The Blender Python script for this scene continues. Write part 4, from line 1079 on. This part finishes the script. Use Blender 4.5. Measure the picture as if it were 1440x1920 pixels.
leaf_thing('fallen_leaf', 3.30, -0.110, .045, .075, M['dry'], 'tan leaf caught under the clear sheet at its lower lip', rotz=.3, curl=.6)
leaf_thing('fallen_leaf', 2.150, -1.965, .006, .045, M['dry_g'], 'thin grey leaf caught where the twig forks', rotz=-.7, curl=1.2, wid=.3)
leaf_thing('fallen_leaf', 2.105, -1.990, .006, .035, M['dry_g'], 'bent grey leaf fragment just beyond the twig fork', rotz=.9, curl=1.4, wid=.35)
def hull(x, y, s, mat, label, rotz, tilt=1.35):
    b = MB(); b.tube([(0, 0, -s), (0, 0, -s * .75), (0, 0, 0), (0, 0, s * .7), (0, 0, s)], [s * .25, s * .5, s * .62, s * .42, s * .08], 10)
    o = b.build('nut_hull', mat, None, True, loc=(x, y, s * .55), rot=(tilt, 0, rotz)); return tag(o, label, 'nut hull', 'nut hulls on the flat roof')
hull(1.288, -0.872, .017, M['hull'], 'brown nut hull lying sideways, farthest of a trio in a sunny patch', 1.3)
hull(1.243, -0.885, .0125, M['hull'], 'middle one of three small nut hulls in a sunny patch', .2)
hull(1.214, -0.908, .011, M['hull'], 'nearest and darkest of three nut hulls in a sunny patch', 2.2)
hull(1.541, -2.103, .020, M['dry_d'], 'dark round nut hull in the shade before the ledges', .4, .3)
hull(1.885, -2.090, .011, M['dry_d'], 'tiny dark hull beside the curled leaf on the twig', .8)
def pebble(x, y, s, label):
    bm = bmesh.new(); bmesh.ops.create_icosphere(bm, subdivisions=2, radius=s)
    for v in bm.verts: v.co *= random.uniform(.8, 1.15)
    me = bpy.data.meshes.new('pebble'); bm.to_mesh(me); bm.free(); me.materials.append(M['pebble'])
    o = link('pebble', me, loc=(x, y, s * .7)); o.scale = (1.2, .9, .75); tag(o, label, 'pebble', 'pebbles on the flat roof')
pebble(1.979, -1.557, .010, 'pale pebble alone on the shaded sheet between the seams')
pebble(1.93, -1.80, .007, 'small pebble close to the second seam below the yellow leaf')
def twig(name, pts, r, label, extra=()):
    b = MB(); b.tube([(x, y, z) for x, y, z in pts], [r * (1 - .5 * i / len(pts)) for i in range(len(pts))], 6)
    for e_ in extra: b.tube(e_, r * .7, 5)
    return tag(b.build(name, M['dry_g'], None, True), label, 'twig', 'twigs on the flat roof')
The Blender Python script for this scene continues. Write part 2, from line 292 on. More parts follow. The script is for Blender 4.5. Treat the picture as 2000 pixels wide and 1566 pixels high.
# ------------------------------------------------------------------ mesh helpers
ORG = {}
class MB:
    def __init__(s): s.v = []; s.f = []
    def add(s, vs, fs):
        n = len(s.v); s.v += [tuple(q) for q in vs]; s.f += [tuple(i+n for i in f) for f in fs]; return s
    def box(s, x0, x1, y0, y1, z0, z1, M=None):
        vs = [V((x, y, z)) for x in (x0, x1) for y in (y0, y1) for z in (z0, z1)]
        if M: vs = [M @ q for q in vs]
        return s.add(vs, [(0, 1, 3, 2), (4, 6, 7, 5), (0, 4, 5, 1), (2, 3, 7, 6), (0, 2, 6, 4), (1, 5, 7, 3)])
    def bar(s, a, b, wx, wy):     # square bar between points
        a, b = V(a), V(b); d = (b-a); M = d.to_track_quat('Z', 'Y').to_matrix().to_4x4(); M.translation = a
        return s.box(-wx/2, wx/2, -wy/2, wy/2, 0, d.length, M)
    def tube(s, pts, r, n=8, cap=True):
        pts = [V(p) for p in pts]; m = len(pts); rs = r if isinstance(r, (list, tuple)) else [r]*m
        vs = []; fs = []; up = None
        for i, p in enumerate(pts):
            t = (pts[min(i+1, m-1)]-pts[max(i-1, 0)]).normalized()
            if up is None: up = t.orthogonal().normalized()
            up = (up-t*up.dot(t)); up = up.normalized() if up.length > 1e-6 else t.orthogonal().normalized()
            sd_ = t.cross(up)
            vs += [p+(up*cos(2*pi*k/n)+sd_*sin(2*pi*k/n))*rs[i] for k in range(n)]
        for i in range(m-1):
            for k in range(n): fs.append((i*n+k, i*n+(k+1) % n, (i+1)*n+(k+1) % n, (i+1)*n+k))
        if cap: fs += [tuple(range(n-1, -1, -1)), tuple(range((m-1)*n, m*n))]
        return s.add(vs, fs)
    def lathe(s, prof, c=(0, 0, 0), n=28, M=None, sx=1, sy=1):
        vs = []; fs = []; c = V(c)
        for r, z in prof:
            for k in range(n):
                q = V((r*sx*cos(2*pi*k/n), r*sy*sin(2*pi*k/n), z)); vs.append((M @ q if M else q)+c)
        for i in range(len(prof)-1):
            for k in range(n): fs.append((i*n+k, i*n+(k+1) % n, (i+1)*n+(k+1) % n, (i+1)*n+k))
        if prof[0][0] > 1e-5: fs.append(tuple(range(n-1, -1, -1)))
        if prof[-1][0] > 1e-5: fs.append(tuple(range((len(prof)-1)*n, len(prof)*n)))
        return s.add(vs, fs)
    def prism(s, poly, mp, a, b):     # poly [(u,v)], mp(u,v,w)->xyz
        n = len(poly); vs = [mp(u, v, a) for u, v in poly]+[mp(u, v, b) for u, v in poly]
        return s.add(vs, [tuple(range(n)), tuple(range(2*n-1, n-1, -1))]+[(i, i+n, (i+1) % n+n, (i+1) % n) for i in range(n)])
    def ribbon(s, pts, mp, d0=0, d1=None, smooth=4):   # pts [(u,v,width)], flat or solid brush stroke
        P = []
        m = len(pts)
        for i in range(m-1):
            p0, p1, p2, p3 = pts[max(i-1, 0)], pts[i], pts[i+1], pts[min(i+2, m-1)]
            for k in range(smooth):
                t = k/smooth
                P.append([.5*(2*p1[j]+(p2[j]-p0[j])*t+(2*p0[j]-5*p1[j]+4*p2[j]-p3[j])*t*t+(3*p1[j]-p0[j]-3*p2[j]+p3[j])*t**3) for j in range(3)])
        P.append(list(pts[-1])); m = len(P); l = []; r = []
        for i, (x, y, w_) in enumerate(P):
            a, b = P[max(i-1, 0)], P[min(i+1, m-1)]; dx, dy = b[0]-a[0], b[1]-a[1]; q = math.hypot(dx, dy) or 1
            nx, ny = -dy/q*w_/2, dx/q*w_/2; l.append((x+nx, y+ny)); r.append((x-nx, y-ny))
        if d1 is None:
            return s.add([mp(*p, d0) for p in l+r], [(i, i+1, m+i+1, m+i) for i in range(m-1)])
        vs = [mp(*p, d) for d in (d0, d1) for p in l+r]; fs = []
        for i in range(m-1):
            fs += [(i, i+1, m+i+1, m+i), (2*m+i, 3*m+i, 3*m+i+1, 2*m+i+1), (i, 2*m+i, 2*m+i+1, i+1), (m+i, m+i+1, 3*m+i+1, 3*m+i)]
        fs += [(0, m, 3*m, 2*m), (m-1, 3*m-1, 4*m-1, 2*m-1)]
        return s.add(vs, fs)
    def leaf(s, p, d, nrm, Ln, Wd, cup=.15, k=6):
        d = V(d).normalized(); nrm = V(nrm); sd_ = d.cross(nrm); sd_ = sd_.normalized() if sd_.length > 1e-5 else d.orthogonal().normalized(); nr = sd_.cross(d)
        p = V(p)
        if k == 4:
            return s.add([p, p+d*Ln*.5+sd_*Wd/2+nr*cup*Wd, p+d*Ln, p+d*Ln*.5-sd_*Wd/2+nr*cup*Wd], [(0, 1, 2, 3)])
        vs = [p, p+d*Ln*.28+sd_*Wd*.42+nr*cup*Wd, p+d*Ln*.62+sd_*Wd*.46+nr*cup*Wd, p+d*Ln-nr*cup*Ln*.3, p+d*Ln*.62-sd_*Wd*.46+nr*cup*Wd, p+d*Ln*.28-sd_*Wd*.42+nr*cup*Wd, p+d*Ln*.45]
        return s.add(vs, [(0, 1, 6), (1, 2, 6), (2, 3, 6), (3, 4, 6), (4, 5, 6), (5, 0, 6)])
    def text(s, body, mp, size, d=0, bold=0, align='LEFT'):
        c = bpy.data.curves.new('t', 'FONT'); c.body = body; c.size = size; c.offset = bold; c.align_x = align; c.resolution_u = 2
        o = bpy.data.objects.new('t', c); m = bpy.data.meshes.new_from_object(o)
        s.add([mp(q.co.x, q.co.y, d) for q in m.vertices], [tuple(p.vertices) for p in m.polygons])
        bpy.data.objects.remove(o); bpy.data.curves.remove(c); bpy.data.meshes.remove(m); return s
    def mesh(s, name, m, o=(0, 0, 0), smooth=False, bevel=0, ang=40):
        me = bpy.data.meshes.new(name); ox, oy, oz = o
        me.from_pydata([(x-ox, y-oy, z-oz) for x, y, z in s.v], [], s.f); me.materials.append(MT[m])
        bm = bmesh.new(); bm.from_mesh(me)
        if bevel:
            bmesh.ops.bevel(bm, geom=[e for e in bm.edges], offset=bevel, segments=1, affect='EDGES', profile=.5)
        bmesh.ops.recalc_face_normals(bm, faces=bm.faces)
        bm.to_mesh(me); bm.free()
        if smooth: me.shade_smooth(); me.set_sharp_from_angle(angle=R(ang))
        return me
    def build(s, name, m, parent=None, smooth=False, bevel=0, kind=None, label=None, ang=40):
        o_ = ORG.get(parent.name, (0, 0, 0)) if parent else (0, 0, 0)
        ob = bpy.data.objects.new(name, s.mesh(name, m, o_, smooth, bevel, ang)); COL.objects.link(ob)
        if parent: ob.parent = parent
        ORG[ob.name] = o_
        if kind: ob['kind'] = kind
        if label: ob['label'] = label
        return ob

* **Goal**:
Copy every line that includes the string "this" from the material above.

* **Output below**:
The Blender Python script for this scene continues. Write part 4, from line 1079 on. This part finishes the script. Use Blender 4.5. Measure the picture as if it were 1440x1920 pixels.
The Blender Python script for this scene continues. Write part 2, from line 292 on. More parts follow. The script is for Blender 4.5. Treat the picture as 2000 pixels wide and 1566 pixels high.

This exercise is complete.